I not only had the romantic tendencies and the penchant for scribbling in dog-eared notebooks, but I’d now also experienced the star-crossed Happily Ever After.  I began to write. 

For all my romantic and literary inclinations, I was almost completely uninitiated in the romance genre until a few years ago.  One day, in my second home also known as the local library, I wandered down the romance aisle.  I picked up a couple of books and began to read.  One of these books was Blue-Eyed Devil by Lisa Kleypas.  I loved the book and read it in a single sitting.  Then I read the rest of the contemporary series and worked my way through her historicals within a few weeks.

I began to read more romance.  The stories were fun and emotional.  I was captivated by the total focus on the love story, the conflict and the journey, and especially the challenge of creating the perfect yet realistic hero, flawed but alluring, damaged in a way that fit uniquely with the personal tragedies and difficulties of the heroine.  The pasts and complexities of the characters become the binding forces that hinge them together.  And, I’ll be the first to admit, I loved the inclusion of the more intimate romantic moments.  After all, to truly explore a love story to its fullest, the explicit scenes add a dimension that give depth to the characters and bring an honesty to the relationship on a deeper, more revealing level.  I was hooked, and had found a genre that fit not only my mind-roves and my personality (not to mention my star sign; I’m a daydreaming Pisces), but my writing style.

I continue to read and adore books of every genre under the sun.  But there’s something especially engaging about romance that keeps me coming back for more: that total commitment to the love story, which is after all the heart and soul of the human experience.  That’s why romance matters to me: reading (and writing) a romance novel replicates on some level that unique, sublime intensity of falling in love.  And what better feeling is there than that?


What romance author would you recommend to readers?  The one that got me into romance in the first place: Lisa Kleypas.  I also loved Diana Gabaldon’s Outlander series and Paullina Simons’s The Bronze Horseman.

What’s the craziest or ugliest object in your house, and why do you keep it?  I guess one of the craziest collection of objects is my husband’s painted animal skulls.  My husband is an actual Highlander of sorts.  He grew up on a ranch in the mountains of New Zealand, and, while he doesn’t (usually) wear a kilt (unless I make a specific request, that is), he did spend most of his childhood running around the green hills living a somewhat-wild, pioneering life.  So he has a collection of animal skulls that he now keeps in his studio; he’s an artist and he paints the skulls with colorful designs.  At first I was a skeptic but once they’re painted, they do add a certain something to a room.

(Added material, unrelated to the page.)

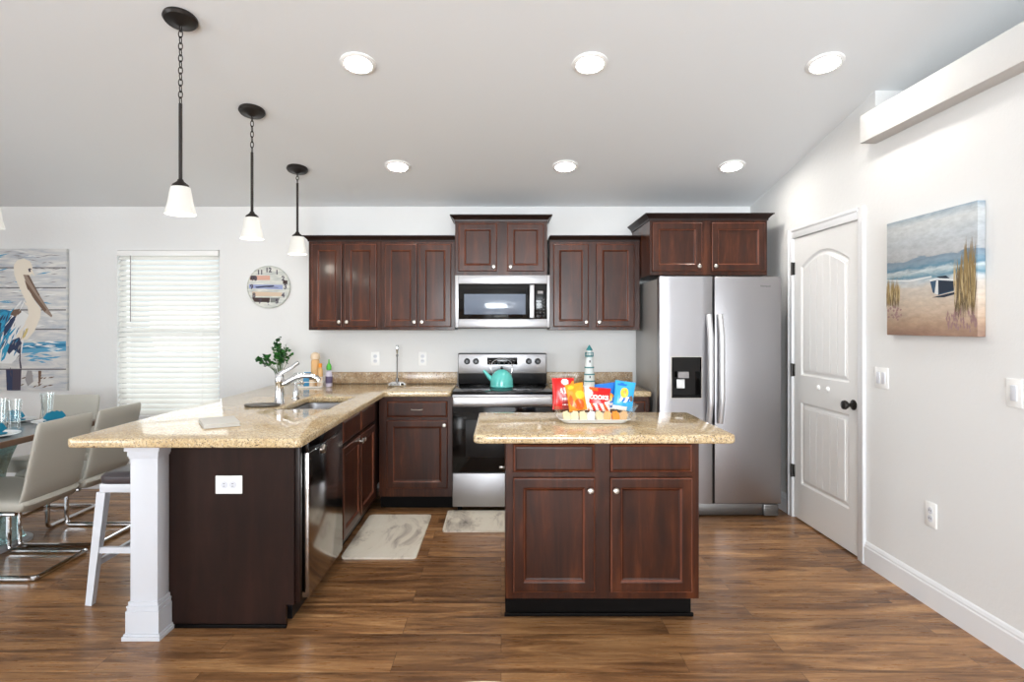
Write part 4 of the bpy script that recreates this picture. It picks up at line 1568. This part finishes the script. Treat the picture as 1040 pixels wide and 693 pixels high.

If there was a movie about your life, what would it be called?  (And just for fun, who would play you?)  This answer changes on a daily basis, but today, it might be called Sublime, be filmed in a sultry mid-August seaside setting, star Emma Watson and be styled by Ralph Lauren.

What is the best non-monetary gift you’ve ever received?  Anything from my children – I’ve kept everything they’ve ever given me.

If you had to pick one romantic scene or couple to recommend to a first-time reader of YOUR books, which would it be?  One of my favorite scenes is in Chapter 1 of Highlander Claimed, where the hero and heroine meet.  They fall in love at first sight, right after they fight and almost kill each other.


Thank you, for inviting me to take part in this fun event!  And thanks so much to Julia London for recommending me!

This post can also be found on my facebook page at  Come visit!

4 Responses so far.

  1. Great post!  I love where you said, "the love story is the heart and soul of the human experience."  Beautiful words and so true!  Thank you for sharing.

  2. Renee P says:

    I love the story of how you met your husband and wish I could say the same…I met mine in a bar!!!